Tracking your progress helps you know exactly where you are in relation to your goal and builds confidence and excitement as you see what you have already achieved. The easiest way to track your progress is to log it. Keep track of your timeline of all the short-term goals inside your big goal, and journal about your progress. Take note of what worked and what didn’t work. This will not only help you maintain these habits, but will also help you improve on them with time.

This might sound counterintuitive, but you should expect to get derailed at some point. Emergencies and unexpected events happen, so before you get started, you should have a plan in place for when you inevitably get knocked off track. Tap back into your why, adjust your schedule/timeline, and get back to work.

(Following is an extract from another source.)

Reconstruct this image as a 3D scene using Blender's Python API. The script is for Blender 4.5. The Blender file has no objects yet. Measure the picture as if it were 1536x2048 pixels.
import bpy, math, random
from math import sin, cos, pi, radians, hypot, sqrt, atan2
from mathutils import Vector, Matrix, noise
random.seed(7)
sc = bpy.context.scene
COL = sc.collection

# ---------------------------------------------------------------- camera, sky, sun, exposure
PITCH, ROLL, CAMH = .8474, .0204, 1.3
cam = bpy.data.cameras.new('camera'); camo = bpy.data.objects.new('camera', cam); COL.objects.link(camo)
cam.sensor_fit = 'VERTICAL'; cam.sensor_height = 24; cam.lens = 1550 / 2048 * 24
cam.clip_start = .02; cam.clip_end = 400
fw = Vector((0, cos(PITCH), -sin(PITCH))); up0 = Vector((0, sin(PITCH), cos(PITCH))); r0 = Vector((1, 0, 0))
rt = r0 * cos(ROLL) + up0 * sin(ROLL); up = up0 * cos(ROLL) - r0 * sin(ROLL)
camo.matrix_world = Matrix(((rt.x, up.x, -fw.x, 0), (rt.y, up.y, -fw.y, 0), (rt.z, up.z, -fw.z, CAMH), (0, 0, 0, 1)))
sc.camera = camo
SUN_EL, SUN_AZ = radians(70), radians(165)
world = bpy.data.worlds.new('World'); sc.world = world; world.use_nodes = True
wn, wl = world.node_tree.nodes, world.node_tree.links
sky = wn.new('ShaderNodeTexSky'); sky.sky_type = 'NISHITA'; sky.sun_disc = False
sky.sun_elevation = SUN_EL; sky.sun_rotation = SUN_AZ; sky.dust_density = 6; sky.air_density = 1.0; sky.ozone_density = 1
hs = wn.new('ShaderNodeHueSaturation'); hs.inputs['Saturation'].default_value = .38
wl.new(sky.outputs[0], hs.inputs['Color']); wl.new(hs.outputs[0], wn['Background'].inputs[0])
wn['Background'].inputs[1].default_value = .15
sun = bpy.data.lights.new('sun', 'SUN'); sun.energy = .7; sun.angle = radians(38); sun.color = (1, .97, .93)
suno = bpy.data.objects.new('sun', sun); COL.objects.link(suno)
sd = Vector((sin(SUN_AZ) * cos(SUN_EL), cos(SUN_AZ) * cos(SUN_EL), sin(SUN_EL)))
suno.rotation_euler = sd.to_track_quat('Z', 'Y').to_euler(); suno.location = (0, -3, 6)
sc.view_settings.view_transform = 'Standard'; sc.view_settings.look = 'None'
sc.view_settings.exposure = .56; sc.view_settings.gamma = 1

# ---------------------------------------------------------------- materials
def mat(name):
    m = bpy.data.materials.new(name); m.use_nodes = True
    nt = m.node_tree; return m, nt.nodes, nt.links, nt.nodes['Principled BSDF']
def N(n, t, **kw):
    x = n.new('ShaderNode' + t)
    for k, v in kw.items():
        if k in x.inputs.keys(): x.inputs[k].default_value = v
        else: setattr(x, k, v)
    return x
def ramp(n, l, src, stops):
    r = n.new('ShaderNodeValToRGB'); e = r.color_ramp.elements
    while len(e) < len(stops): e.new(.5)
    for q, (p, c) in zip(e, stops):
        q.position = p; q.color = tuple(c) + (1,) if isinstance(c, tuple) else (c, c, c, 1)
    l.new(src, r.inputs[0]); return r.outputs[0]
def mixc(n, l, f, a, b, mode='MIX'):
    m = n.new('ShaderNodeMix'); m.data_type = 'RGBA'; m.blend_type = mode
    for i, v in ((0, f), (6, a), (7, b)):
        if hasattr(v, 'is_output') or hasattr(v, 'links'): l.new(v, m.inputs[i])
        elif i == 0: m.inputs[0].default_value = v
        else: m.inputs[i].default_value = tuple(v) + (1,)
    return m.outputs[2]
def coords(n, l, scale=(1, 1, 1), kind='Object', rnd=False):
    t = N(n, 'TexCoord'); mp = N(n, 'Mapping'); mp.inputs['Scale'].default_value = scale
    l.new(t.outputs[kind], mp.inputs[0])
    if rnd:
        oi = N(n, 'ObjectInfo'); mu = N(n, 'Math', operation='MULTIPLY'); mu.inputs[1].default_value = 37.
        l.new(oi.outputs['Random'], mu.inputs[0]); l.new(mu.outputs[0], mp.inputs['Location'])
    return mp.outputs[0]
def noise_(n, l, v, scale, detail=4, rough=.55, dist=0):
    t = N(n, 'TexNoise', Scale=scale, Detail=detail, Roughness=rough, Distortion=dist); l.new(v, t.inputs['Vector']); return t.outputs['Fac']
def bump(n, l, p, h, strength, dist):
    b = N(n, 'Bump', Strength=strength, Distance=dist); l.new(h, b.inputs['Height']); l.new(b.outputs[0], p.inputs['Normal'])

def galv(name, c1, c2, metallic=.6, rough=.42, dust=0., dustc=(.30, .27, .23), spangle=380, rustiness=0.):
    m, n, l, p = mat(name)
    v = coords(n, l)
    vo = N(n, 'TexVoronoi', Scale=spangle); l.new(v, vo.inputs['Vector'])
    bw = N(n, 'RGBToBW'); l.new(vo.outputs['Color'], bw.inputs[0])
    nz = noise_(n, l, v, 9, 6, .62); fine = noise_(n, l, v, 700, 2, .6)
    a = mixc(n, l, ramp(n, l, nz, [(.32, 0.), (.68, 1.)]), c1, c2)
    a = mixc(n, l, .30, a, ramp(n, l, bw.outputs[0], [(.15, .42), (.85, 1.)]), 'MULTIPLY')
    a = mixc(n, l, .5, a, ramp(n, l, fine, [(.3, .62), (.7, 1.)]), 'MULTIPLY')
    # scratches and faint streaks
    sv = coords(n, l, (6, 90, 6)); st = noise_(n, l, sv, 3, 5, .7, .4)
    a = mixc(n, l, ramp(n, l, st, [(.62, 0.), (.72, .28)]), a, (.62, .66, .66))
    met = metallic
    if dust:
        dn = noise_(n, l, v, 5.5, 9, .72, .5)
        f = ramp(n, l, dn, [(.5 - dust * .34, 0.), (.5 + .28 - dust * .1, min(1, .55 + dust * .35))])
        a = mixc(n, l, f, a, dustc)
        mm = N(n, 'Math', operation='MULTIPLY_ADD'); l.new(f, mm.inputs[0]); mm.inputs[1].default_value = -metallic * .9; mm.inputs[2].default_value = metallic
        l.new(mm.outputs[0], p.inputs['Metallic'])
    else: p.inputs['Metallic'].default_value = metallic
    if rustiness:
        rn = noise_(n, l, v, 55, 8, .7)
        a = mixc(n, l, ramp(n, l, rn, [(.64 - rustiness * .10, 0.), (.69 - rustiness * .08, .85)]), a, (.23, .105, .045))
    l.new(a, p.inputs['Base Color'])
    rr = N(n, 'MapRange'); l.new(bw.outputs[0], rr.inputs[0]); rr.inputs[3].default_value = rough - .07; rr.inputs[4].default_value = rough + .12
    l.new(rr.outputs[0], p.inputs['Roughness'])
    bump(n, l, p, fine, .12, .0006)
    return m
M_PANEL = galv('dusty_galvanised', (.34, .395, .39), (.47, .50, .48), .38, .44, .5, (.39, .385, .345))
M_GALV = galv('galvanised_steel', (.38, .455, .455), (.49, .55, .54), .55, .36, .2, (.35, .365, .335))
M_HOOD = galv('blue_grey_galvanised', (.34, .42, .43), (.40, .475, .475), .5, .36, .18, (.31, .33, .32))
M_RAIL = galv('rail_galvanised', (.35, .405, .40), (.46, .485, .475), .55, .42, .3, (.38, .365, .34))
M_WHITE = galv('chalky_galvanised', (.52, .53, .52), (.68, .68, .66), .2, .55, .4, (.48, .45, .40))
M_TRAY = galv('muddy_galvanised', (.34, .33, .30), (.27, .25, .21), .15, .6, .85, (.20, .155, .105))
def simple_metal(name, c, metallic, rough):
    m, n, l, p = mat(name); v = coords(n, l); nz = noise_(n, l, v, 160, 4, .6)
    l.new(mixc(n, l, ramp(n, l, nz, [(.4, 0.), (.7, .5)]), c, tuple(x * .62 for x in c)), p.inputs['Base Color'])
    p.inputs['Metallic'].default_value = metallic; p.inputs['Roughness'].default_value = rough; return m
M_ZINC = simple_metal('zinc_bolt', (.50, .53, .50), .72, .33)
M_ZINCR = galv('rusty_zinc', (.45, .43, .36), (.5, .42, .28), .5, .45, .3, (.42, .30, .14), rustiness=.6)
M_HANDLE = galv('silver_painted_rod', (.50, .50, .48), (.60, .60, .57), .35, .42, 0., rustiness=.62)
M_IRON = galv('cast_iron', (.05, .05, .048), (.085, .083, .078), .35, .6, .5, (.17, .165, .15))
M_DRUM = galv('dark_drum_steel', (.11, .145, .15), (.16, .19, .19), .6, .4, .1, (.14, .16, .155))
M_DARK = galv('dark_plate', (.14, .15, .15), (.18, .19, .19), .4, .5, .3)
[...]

What About Overlapping Goals?

Have you ever finished a difficult goal or a large project or even a really long book, and then felt listless and adrift? One way to avoid that emotional lull and lack of energy is to have overlapping goals. This means that as you’re nearing the finish line with one goal, you're already starting to work on your next one. Use the exhilaration of accomplishment from achieving your first goal to fuel you forward on goal number two. This cycle of one great finish spurring you on to complete another thing will put you on a positive upward trajectory. 

Closing Thoughts

Setting goals is important for achieving anything in life. Whether it’s personal, professional, short-term, or long-term, it’s important to learn how to break down your goals and maintain the habits that will allow you to achieve them.